Até o momento, foi utilizado seguidas vezes o adjetivo “moderna” ao falar da técnica. Este adjetivo tem uma carga histórica que remete ao período posterior à Idade Média, quando o homem modifica a visão que tem do mundo e da natureza. É importante salientar, contudo, que a técnica pode ser usada para outros fins. Heidegger afirma que é justamente quando se percebe a técnica moderna como perigo que se abre o caminho para a salvação. É a salvação do problema de a técnica fechar-se na com-posição.

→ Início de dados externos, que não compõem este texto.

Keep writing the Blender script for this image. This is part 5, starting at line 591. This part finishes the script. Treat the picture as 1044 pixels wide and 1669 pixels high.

Expandir o horizonte da técnica pode ser surpreendente. Por exemplo, se analisarmos a etimologia da palavra técnica, notaremos que ela advém do termo grego techné, que tinha um significado amplo: significava um modo de desvelar que produz a verdade no brilho do que aparece. Além disso, uma forma de techné que se destacou entre os gregos chegou a ter um nome específico: poiésis. A poiésis estabelecia-se em uma ação produtiva desvelante que carregava aquilo que hoje chamamos de arte do belo, do poético.

Por fim, dada a importância que a prática científica alcançou nos dias de hoje, ainda fortemente influenciada pelo positivismo científico, sendo exaltada como uma atividade valorosa, torna-se imperioso trazer à tona aquilo que ficou oculto nesta prática. Como diz Heidegger: “Se a física moderna sempre mais necessita haver-se com o fato de que seu âmbito de representação permanece não intuível, esta renúncia não foi enunciada por uma comissão de pesquisadores.”(HEIDEGGER, 2007, pg. 387)



Referências:

HEIDEGGER, Martin. A Questão da Técnica. Tradução de Marco Aurélio Werle. São Paulo: Revista Scientia Studia, 2007.

HEIDEGGER, Martin. Ser y Tiempo. 2ª edição. Tradução Jorge Eduardo Rivera. Santiago do Chile: Editorial Universitária, S.A., 1998.

SAFRANSKI, Rüdiger. Heidegger: um mestre da Alemanha entre o bem e o mal. São Paulo: Geração Editorial, 2000.

STEIN, Ernildo. Introdução ao Pensamento de Martin Heidegger. Porto Alegre:EDIPUCRS, 2002.

BERGSON, Henri. A Evolução Criadora. São Paulo: Ed. Martins Fontes, 2005. 

CASTRO, Manuel António. A Construção Poética do Real. Rio de Janeiro:Editora 7 Letras, 2004.